Plus, 99.3% of respondents agreed that the Make More Smiles tagline effectively supported the brand’s purpose. Previously, the company did not have a tagline. 

These are good results, Bender said and will help employees be more engaged and help the brand attract strong talent over time.  

“Immediately we have the results of employee sentiment and pride, and we know that happy, engaged employees are more productive,” Bender said. “Immediately the goal of having a more engaged workforce is a step in the right direction.” 

How Colgate-Palmolive Developed the new Logo 

Three senior leaders and the corporate communications leadership spearheaded the redesign. It also hired creative agencies Design Bridge to help design the logo and The Bindery to assist with the tagline.

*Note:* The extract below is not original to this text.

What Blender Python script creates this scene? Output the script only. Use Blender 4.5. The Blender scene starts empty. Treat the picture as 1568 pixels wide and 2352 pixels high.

The team interviewed 40 global employees to gather insights and buy-in from employees. 

Bender would not disclose the investment in the initiative, only that Colgate-Palmolive was efficient with its budget and made it go “incredibly far.”  

“I would be shocked if other companies of our global scale, given the budget that we had, were able to produce such compelling, motivating work,” Bender said.  

The new logo will gradually appear on packaging over time. Bender doubts consumers will notice, but that’s OK as it was not the goal.  

Busy Month for Logo Changes 

Colgate-Palmolive wasn’t the only brand unveiling a corporate logo change in August, as a few weeks later restaurant chain Cracker Barrel unveiled its new logo. Consumers widely criticized the change, which eventually caused the restaurant to back track on its rebrand.  

Fortunately, this wasn’t the case for Colgate-Palmolive. And even though people like to pick apart logos, Bender is pleased with the employee response.  

“We had done our homework in terms of how we went about this process of interviewing employees from around the world and gathering feedback about what really makes the Colgate-Palmolive Company special, so that the identity that we presented to employees actually reflected the company that they live and breathe every day,” he said. “And that ultimately the identity feels true to employees.”